Critical People

Matthew 5:11


Blessed are ye, when men shall revile you, and persecute you, and shall say all manner of evil against you falsely, for my sake.


Today, no picture. Image free. Use your imagination. Intriguing how pictures might actually diminish our ability to perceive. Our minds can generate pictures internally, and often more creatively than a provided picture if we give it the opportunity. You have my permission to visionate. Images may not be royalty free, words still are.

With both my readings of Calvin and St. Francis on the Sermon on the Mount, not foreseeing the parallelism ahead of time between the books, I have been pondering the Beatitudes. All of it runs counter to human nature and I suppose that is Jesus's point. His listeners must have been like "Whaaaa....?" Whereas the miracle bread and fishes were easy to eat, these teachings are a hard dish.

What we see in His teachings are a radically new way to view human relationships. Far from being platitudes, these principles are ground zero on topics that are sources of great pain. Let us examine Matthew 5:11 above. No one likes to be criticized. Even when the criticism is deserved, my reaction is typically akin to swallowing a horse pill.
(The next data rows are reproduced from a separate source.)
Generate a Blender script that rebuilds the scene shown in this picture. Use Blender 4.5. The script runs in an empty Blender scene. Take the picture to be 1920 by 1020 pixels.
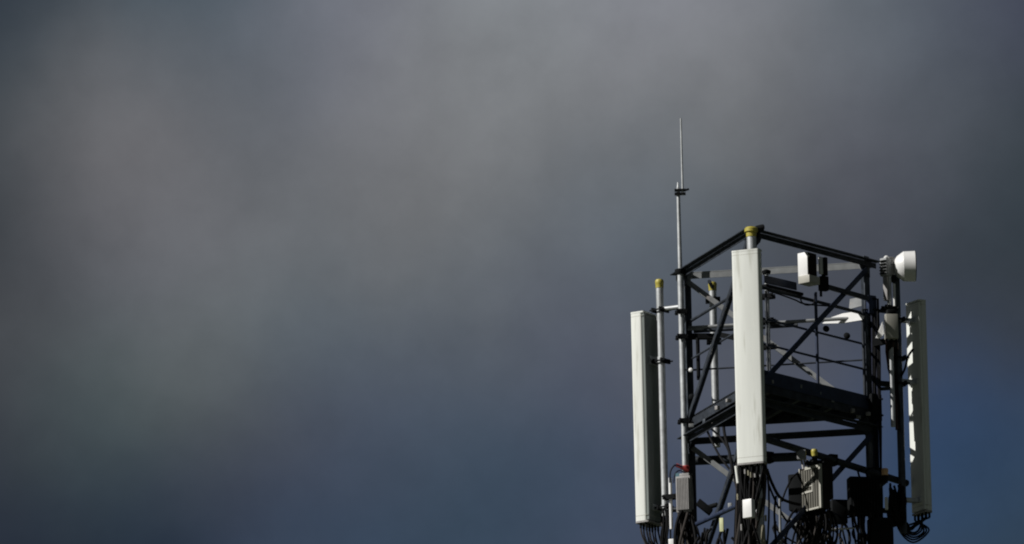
import bpy, bmesh, math, random
from mathutils import Vector, Matrix
R_ = math.radians
scene = bpy.context.scene
C = scene.collection

# ------------------------------------------------------------------ camera
FPX = 22286.0                       # focal length in pixels of a 1920 wide frame
CAM = Vector((-2.76, -125.0, 1.7)); PITCH = R_(13.1726); ROLL = R_(-1.268)
cF = Vector((0, math.cos(PITCH), math.sin(PITCH)))
R0 = Vector((1, 0, 0)); U0 = Vector((0, -math.sin(PITCH), math.cos(PITCH)))
cR = R0*math.cos(ROLL) + U0*math.sin(ROLL); cU = U0*math.cos(ROLL) - R0*math.sin(ROLL)
cam = bpy.data.cameras.new('camera'); cam.lens = 36*FPX/1920; cam.sensor_width = 36
cam.clip_start = 1; cam.clip_end = 20000
co = bpy.data.objects.new('camera', cam); C.objects.link(co); scene.camera = co
mw = Matrix.Identity(4)
for i in range(3):
    mw[i][0] = cR[i]; mw[i][1] = cU[i]; mw[i][2] = -cF[i]; mw[i][3] = CAM[i]
co.matrix_world = mw
scene.render.resolution_x = 1024; scene.render.resolution_y = 544

# ------------------------------------------------------------------ sun
SUN_AZ, SUN_EL = R_(200), R_(36)    # azimuth counter-clockwise from +X
sdir = Vector((math.cos(SUN_AZ)*math.cos(SUN_EL), math.sin(SUN_AZ)*math.cos(SUN_EL), math.sin(SUN_EL)))
sl = bpy.data.lights.new('sun', 'SUN'); sl.energy = 4.5; sl.angle = R_(0.5); sl.color = (1.0, 0.975, 0.935)
so = bpy.data.objects.new('sun', sl); C.objects.link(so)
so.rotation_euler = sdir.to_track_quat('Z', 'Y').to_euler(); so.location = (-30, -30, 60)

# ------------------------------------------------------------------ sky: storm clouds in front of a clear sky
def lin(c):
    return tuple(((v/255+0.055)/1.055)**2.4 if v > 10 else v/255/12.92 for v in c)
world = bpy.data.worlds.new('World'); scene.world = world; world.use_nodes = True
nt = world.node_tree; nt.nodes.clear(); N = nt.nodes; L = nt.links
def nd(t, **k):
    n = N.new(t)
    for a, b in k.items(): setattr(n, a, b)
    return n
def mth(op, a, b=None, c=None):
    n = nd('ShaderNodeMath', operation=op)
    for i, v in enumerate((a, b, c)):
        if v is None: continue
        if isinstance(v, (int, float)): n.inputs[i].default_value = v
        else: L.new(v, n.inputs[i])
    return n.outputs[0]
def vmt(op, a, b=None, s=None):
    n = nd('ShaderNodeVectorMath', operation=op)
    for i, v in enumerate((a, b)):
        if v is None: continue
        if isinstance(v, (tuple, list)): n.inputs[i].default_value = v
        else: L.new(v, n.inputs[i])
    if s is not None:
        if isinstance(s, (int, float)): n.inputs['Scale'].default_value = s
        else: L.new(s, n.inputs['Scale'])
    return n.outputs['Value'] if op in ('DISTANCE', 'DOT_PRODUCT', 'LENGTH') else n.outputs['Vector']
tc = nd('ShaderNodeTexCoord'); sep = nd('ShaderNodeSeparateXYZ'); L.new(tc.outputs['Generated'], sep.inputs[0])
# sky direction in degrees: azimuth east of north, elevation
azi = mth('MULTIPLY', mth('ARCTAN2', sep.outputs[0], sep.outputs[1]), 180/math.pi)
ele = mth('MULTIPLY', mth('ARCSINE', sep.outputs[2]), 180/math.pi)
cmb = nd('ShaderNodeCombineXYZ'); L.new(azi, cmb.inputs[0]); L.new(ele, cmb.inputs[1])
def skynoise(scale, detail, w, rough=0.5):
    n = nd('ShaderNodeTexNoise'); n.inputs['Scale'].default_value = scale; n.inputs['Detail'].default_value = detail
    n.inputs['Roughness'].default_value = rough
    L.new(vmt('ADD', cmb.outputs[0], (w, w*1.7, w*0.3)), n.inputs['Vector']); return n
nw = skynoise(1.5, 3, 3.1)
warp = vmt('SCALE', vmt('SUBTRACT', nw.outputs['Color'], (0.5, 0.5, 0.5)), s=0.34)
flat = vmt('MULTIPLY', warp, (1, 1, 0))
pos = vmt('ADD', cmb.outputs[0], flat)
# cloud banks: (azimuth, elevation, width, weight, colour); edge colours carry the lens vignette
def px2dir(px, py):
    d = (cF + cR*((px-960)/FPX) + cU*((510-py)/FPX)).normalized()
    return math.degrees(math.atan2(d.x, d.y)), math.degrees(math.asin(d.z))
BANKS = [((0, 0), (57, 64, 72)), ((100, 200), (84, 88, 92)), ((225, 260), (110, 110, 113)), ((350, 310), (93, 96, 100)), ((110, 310), (82, 86, 90)), ((30, 400), (70, 74, 78)),
         ((330, 20), (84, 92, 100)), ((600, 100), (110, 113, 121)), ((1000, 100), (131, 134, 138)), ((1250, 40), (128, 130, 136)),
         ((1400, 250), (106, 109, 113)), ((1880, 50), (71, 76, 88)), ((1650, 120), (94, 99, 107)),
         ((1850, 280), (65, 71, 78)), ((1850, 450), (55, 62, 70)), ((850, 250), (121, 123, 126)), ((1600, 300), (89, 92, 100)),
         ((700, 450), (104, 107, 111)), ((300, 500), (98, 101, 106)), ((430, 400), (106, 108, 112)), ((970, 430), (104, 108, 113)),
         ((400, 250), (97, 100, 105)), ((1200, 400), (97, 104, 112)), ((1200, 560), (86, 92, 102)), ((1500, 420), (76, 82, 89)), ((1150, 270), (113, 116, 120)),
         ((200, 750), (73, 81, 84)), ((600, 600), (91, 98, 105)), ((380, 640), (91, 96, 99)), ((60, 550), (75, 78, 82)), ((900, 600), (91, 97, 105)), ((1050, 680), (82, 88, 101)),
         ((20, 780), (60, 65, 70)), ((1480, 640), (77, 81, 92)), ((1850, 640), (54, 62, 76)), ((1000, 800), (67, 78, 93)), ((500, 820), (71, 77, 88)),
         ((10, 1000), (39, 46, 57)), ((300, 950), (48, 57, 68)), ((800, 900), (61, 73, 89)), ((1130, 950), (64, 75, 94)),
         ((1450, 900), (66, 74, 92)), ((1800, 800), (47, 65, 92)), ((1880, 950), (47, 65, 87)), ((760, 750), (76, 84, 97)),
         ((600, 1000), (56, 68, 86))]
SIG = 0.36
bp = [px2dir(*b[0]) for b in BANKS]; bt = [lin(b[1]) for b in BANKS]
W = [[math.exp(-((p[0]-q[0])**2+(p[1]-q[1])**2)/(2*SIG**2)) for q in bp] for p in bp]
W = [[w/sum(row) for w in row] for row in W]
bc = [list(t) for t in bt]
for it in range(14):                       # sharpen the bank colours so that the blended cloud keeps them
    cur = [[sum(w*c[k] for w, c in zip(row, bc)) for k in range(3)] for row in W]
    for a in range(len(bc)):
        for k in range(3): bc[a][k] = max(0.004, bc[a][k]+0.7*(bt[a][k]-cur[a][k]))
acc = None; wac = None
for (a, e), c in zip(bp, bc):
    d = vmt('DISTANCE', pos, (a, e, 0))
    w = mth('EXPONENT', mth('MULTIPLY', mth('MULTIPLY', d, d), -1/(2*SIG**2)))
    t = vmt('SCALE', tuple(c), s=w)
    acc = t if acc is None else vmt('ADD', acc, t)
    wac = w if wac is None else mth('ADD', wac, w)
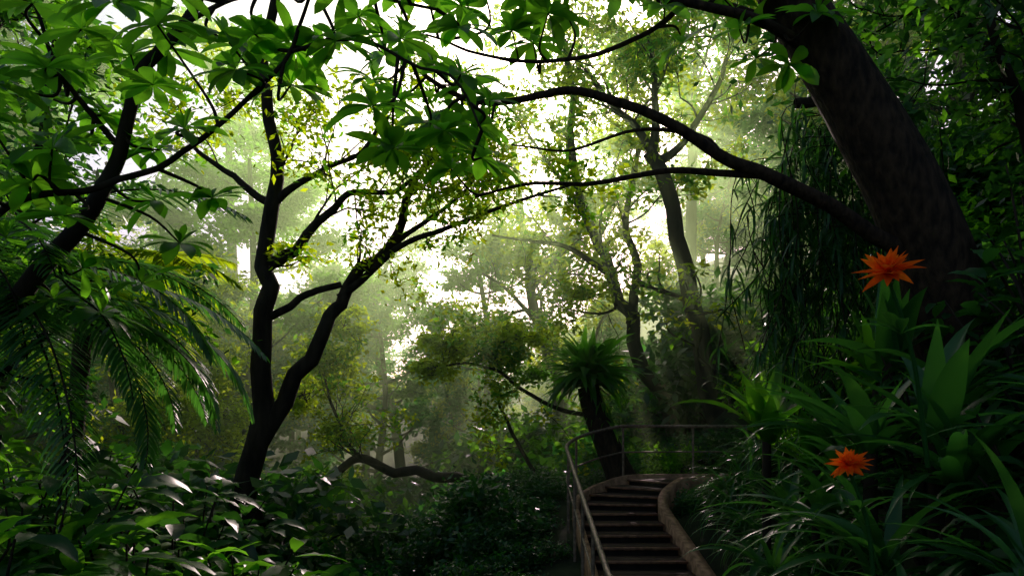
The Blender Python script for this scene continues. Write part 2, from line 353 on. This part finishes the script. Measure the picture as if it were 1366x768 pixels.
# ---------------------------------------------------------------- low spreading tree in the hollow
tree('spreading_tree',(1.0,13.0,-.05),.01427,[
 ([(10,0,-50),(0,0,-5),(-20,0,25),(-70,0,42),(-120,0,52),(-170,0,60),(-230,-5,72),(-265,-10,85),(-300,-10,68),(-340,-15,40),(-390,-20,-10)],.15,.06,4),
 ([(0,0,0),(-30,0,50),(-60,0,100),(-80,0,140),(-90,5,165)],.06,.025,3),
 ([(60,5,120),(30,5,140),(-20,0,155),(-60,0,180),(-90,-5,200),(-130,-5,210),(-190,-5,205)],.055,.02,9),
 ([(-270,-10,85),(-290,-10,110),(-310,-5,160),(-320,0,200)],.05,.02,8)],
 lsize=.125,per=20,sig=.14,tlen=.9,seed=8,leaf='leaf',mats3='leafy',yfrac=.6,pads=[
 ((-150,-5,235),(42,30,18),1200,2),((-95,0,225),(40,30,18),1200,1),((-60,0,245),(34,30,18),800,2),((-45,0,195),(30,25,16),500,1),
 ((-175,0,205),(30,20,16),800,2),
 ((-300,0,120),(35,30,24),800,2),((-320,0,215),(45,35,32),1300,2),((-350,10,170),(45,35,32),1000,2),((-300,10,270),(40,35,30),1200,2),((-330,10,50),(40,30,24),600,1)])
tree('young_tree',(-6.9,15.0,-1.4),.0148,[
 ([(0,0,-20),(10,0,60),(-5,0,150),(10,0,240),(0,0,320),(15,5,380)],.08,.02,12),
 ([(5,0,80),(40,0,140),(60,0,190)],.03,.01,7),([(0,0,120),(-40,0,190),(-60,0,250)],.03,.01,7)],
 leaf='leafy',lsize=.15,per=20,sig=.18,tlen=1.1,seed=9,tmin=.35,
 pads=[((0,0,300),(50,45,34),700,1),((40,0,230),(40,35,28),600,1),((-50,0,240),(35,30,26),500,1),((10,0,370),(40,35,28),600,1)])

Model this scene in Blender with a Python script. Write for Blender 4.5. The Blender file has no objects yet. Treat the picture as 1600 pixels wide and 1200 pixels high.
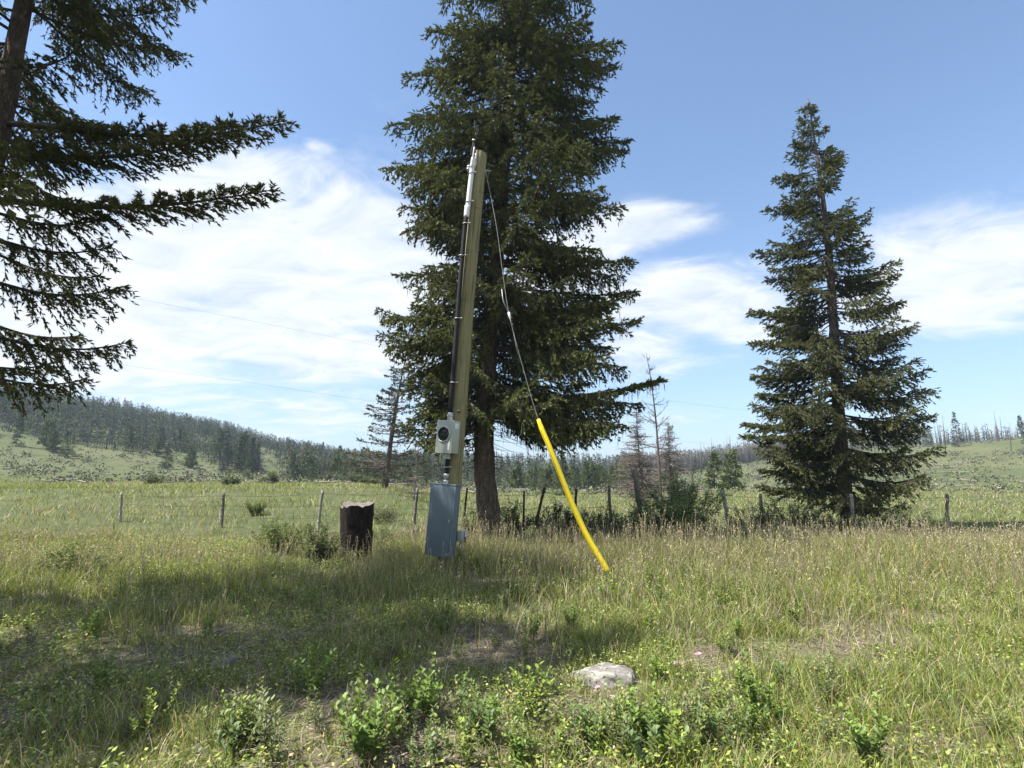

I will choke it down. How about when the criticism is false, or quite a bit over-the-top as to be untrue in the exaggeration? Keep your poison to yourself.

I am particularly sensitive to criticism. When a child, I had (and have) Learning Disabilities. Being called "retarded" by at least one teacher overtly and unabashedly, and a kid in the neighborhood who used to come up to the small yellow school  bus and call me Ricky Retardo (a play on I Love Lucy's Ricky Ricardo) as well in general just not getting it (whatever "It" is, telling time, tying shoelaces), caused me to develop a lot of Maginot-like Line defenses. Eventually, I became dismissive of critical people, figuring that they had their own issues. It took me a long-time to get there to that realization, and even longer to crank the filters down to let legit feedback enter in. Filters are intended to take out the bad and let in the pure. Hurtful words, properly intended, can be quite helpful. Still a struggle to say, "Thank you sir, may I have another." Not to mention the internal self-critic. My most-used word for myself in this practice is "Dumb-Ass."

What Jesus is zeroing in on is when criticism in entirely incorrect and false. Truth is not a trait of humanity. Ever since the Garden, mankind has been at war against the Truth. Most of us practice adequately truth with a small t. But as Romans 1 states, on the Big Truth, we are consistently and chronically exchanging the Truth for a Lie. Like we are entitled to happiness in this world, lots of stuff, and no problems. My take on Jesus's teaching is to recognize that we must transcend humanity's inclination for error, misjudgment or just plain lies. God is the only authority on Truth. Seeking approval from the capricious crowd is so conditional. Look at Christ, from "Hallelujah" to "Crucify Him" within 24 hours. Recognizing this, should we not expect people to denigrate us unfairly and make our peace with this and instead give it to God and let Him arbitrate and adjudicate?

Our consciences properly empowered will either excuse or accuse us, or find the balance between what is true and what is false. Trust the process, trust the Provider of the process. Truth, like Resurrection, can't be kept down forever.